By 2011, Yahoo had expanded its focus to include original content, as part of its plans to become a major media organization. Veteran journalists were hired, while the website had a correspondent in the White House press corps for the first time in February 2012. An Amazon-owned marketing data collection company claimed Yahoo News one of the world's top news sites, at this point. Plans were made to add a Twitter feed. In November 2013, Yahoo hired former Today Show and CBS Evening News anchor Katie Couric as Global Anchor of Yahoo News. She left in 2017.
On May 3, 2021, Verizon announced that Verizon Media would be acquired by Apollo Global Management for roughly $5 billion, and would simply be known as Yahoo following the closure of the deal, with Verizon retaining a minor 10% stake in the new group. The deal was closed on September 1, 2021.
As part of an effort to increase reader trust, in September 2022, Yahoo News acquired The Factual, a startup that uses artificial intelligence to rate the credibility of individual articles. In April 2024, Yahoo acquired the recently defunct news app Artifact, integrating its technology into an upgraded version of Yahoo News.

Yahoo Celebrity

Yahoo Celebrity debuted on June 12, 2007, with little fanfare, with the original press release being published on Yahoo's corporate blog.
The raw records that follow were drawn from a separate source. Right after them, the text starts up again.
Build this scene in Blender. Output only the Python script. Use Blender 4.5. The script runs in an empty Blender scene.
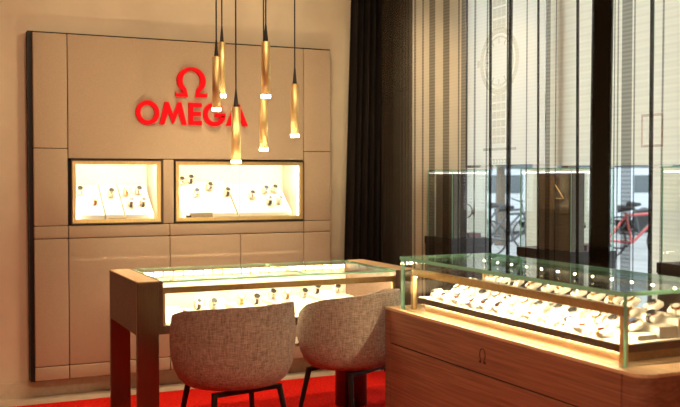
import bpy, bmesh, math, random
from mathutils import Vector, Matrix
random.seed(7)
PI = math.pi
sc = bpy.context.scene
COL = sc.collection

# ------------------------------------------------------------------ camera
FPX = 934.0
cam_d = bpy.data.cameras.new('camera')
cam_d.sensor_fit = 'HORIZONTAL'; cam_d.sensor_width = 36.0
cam_d.lens = FPX / 680.0 * 36.0
cam_d.clip_start = 0.05; cam_d.clip_end = 200
cam = bpy.data.objects.new('camera', cam_d); COL.objects.link(cam)
cam.location = (0.0, -6.19, 1.4)
cam.rotation_euler = (PI/2 - math.atan(26.5/FPX), 0, -math.radians(24.9))
sc.camera = cam
cam_d.dof.use_dof = True; cam_d.dof.focus_distance = 5.4; cam_d.dof.aperture_fstop = 3.2

# ------------------------------------------------------------------ world, exposure
w = bpy.data.worlds.new('overcast_sky'); sc.world = w; w.use_nodes = True
nt = w.node_tree
bg = nt.nodes['Background']
bg.inputs['Color'].default_value = (0.88, 0.94, 1.0, 1)
bg.inputs['Strength'].default_value = 4.4
vs = sc.view_settings
sc.display_settings.display_device = 'sRGB'
vs.view_transform = 'Standard'; vs.look = 'None'; vs.gamma = 1.0; vs.exposure = 0.0
vs.use_curve_mapping = False
sc.cycles.transparent_max_bounces = 48
sc.cycles.max_bounces = 10
sc.cycles.caustics_reflective = False; sc.cycles.caustics_refractive = False
sc.cycles.sample_clamp_indirect = 6.0

WARM = (1.0, 0.74, 0.46)
def spot(name, loc, target, power, angle, color=WARM, size=0.06, blend=0.9):
    l = bpy.data.lights.new(name, 'SPOT'); l.energy = power; l.color = color
    l.spot_size = math.radians(angle); l.spot_blend = blend; l.shadow_soft_size = size
    o = bpy.data.objects.new(name, l); COL.objects.link(o); o.location = loc
    o.rotation_euler = (Vector(target) - Vector(loc)).to_track_quat('-Z', 'Y').to_euler()
def area(name, loc, target, power, sx, sy, color=WARM):
    l = bpy.data.lights.new(name, 'AREA'); l.energy = power; l.color = color
    l.shape = 'RECTANGLE'; l.size = sx; l.size_y = sy
    o = bpy.data.objects.new(name, l); COL.objects.link(o); o.location = loc
    o.rotation_euler = (Vector(target) - Vector(loc)).to_track_quat('-Z', 'Y').to_euler()
spot('unseen_ceiling_spot', (1.75, -1.75, 2.93), (1.75, 0.0, 1.75), 36, 110)
spot('unseen_ceiling_spot', (0.95, -2.2, 2.93), (0.7, 0.0, 1.1), 42, 75)
spot('unseen_ceiling_spot', (2.55, -2.2, 2.93), (2.3, 0.0, 1.2), 26, 70)
area('unseen_fill_light', (0.9, -4.6, 2.93), (1.6, -3.2, 0.5), 42, 1.2, 0.4)  # broad lamp added out of view for general ambient light
spot('unseen_ceiling_spot', (0.6, -3.6, 2.93), (2.3, -2.9, 0.5), 60, 60)
spot('unseen_ceiling_spot', (1.75, -0.75, 2.93), (1.9, -0.45, 0.0), 130, 60)
spot('unseen_ceiling_spot', (3.5, -1.1, 2.93), (3.55, 0.0, 1.3), 45, 90)  # unseen lamp added behind the voile to brighten the back wall

# ------------------------------------------------------------------ materials
def _new(name):
    m = bpy.data.materials.new(name); m.use_nodes = True
    n = m.node_tree; n.nodes.clear()
    out = n.nodes.new('ShaderNodeOutputMaterial')
    return m, n, out
def _coords(n, scale):
    tc = n.nodes.new('ShaderNodeTexCoord'); mp = n.nodes.new('ShaderNodeMapping')
    mp.inputs['Scale'].default_value = scale
    n.links.new(tc.outputs['Object'], mp.inputs['Vector'])
    return mp.outputs['Vector']
def mat(name, col, rough=0.5, metal=0.0, scale=(40, 40, 40), vary=0.08, bump=0.0, spec=0.5, coat=0.0, detail=4):
    """principled surface whose colour and relief are broken up by noise"""
    m, n, out = _new(name)
    p = n.nodes.new('ShaderNodeBsdfPrincipled'); n.links.new(p.outputs[0], out.inputs[0])
    p.inputs['Roughness'].default_value = rough; p.inputs['Metallic'].default_value = metal
    p.inputs['Specular IOR Level'].default_value = spec
    if coat: p.inputs['Coat Weight'].default_value = coat
    t = n.nodes.new('ShaderNodeTexNoise'); t.inputs['Scale'].default_value = 1.0; t.inputs['Detail'].default_value = detail
    n.links.new(_coords(n, scale), t.inputs['Vector'])
    r = n.nodes.new('ShaderNodeValToRGB')
    r.color_ramp.elements[0].position = 0.3; r.color_ramp.elements[1].position = 0.7
    r.color_ramp.elements[0].color = tuple(c * (1 - vary) for c in col) + (1,)
    r.color_ramp.elements[1].color = tuple(min(1, c * (1 + vary)) for c in col) + (1,)
    n.links.new(t.outputs['Fac'], r.inputs['Fac']); n.links.new(r.outputs['Color'], p.inputs['Base Color'])
    if bump:
        b = n.nodes.new('ShaderNodeBump'); b.inputs['Strength'].default_value = bump; b.inputs['Distance'].default_value = 0.004
        n.links.new(t.outputs['Fac'], b.inputs['Height']); n.links.new(b.outputs['Normal'], p.inputs['Normal'])
    return m
def emit(name, col, strength):
    m, n, out = _new(name)
    e = n.nodes.new('ShaderNodeEmission'); e.inputs['Color'].default_value = col + (1,); e.inputs['Strength'].default_value = strength
    n.links.new(e.outputs[0], out.inputs[0]); return m
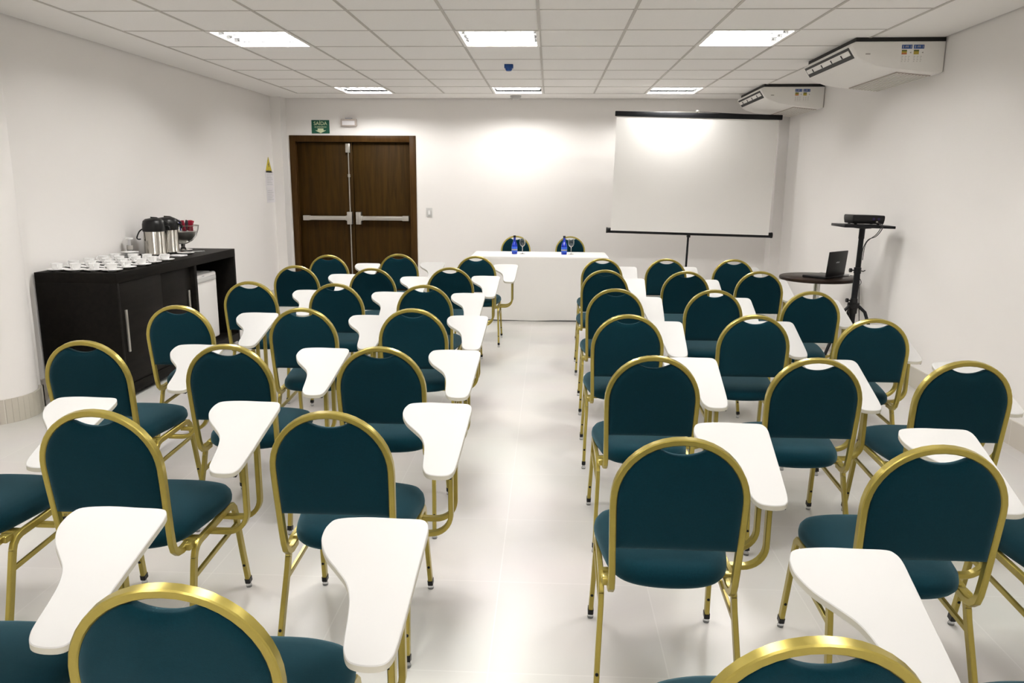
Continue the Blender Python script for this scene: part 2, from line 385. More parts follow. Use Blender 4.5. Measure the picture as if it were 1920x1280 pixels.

Upon launch, MediaWeek reported that Yahoo was hoping to skew more toward a female demographic with omg!, and that Unilever, Pepsi, and Axiata would be the sole official sponsors of the website. Due to heavy publicity on Yahoo's front page and with its partnerships, readership took off, with four million readers logging on to omg! in the first 19 days alone. By autumn 2007, omg! registered over eight million readers a month, and became the second most-read gossip website in the United States, ahead of People and behind TMZ.com.
In December 2012, Yahoo reached a deal with CBS Television Distribution to cross-promote its Entertainment Tonight spin-off The Insider with omg!, re-branding the show as omg! Insider. In January 2014, it was announced that CBS Television Distribution was to revert the name change back to The Insider while omg! would become Yahoo Celebrity.

Mobile application

Yahoo developed an application that collects the most-read news stories from different categories for iOS and Android. The app was one of the winners of 2014 Apple Design Awards.

Ranking

As of January 2019, Yahoo News ranked sixth among global news sites, ahead of Fox News and behind CNN, according to Alexa.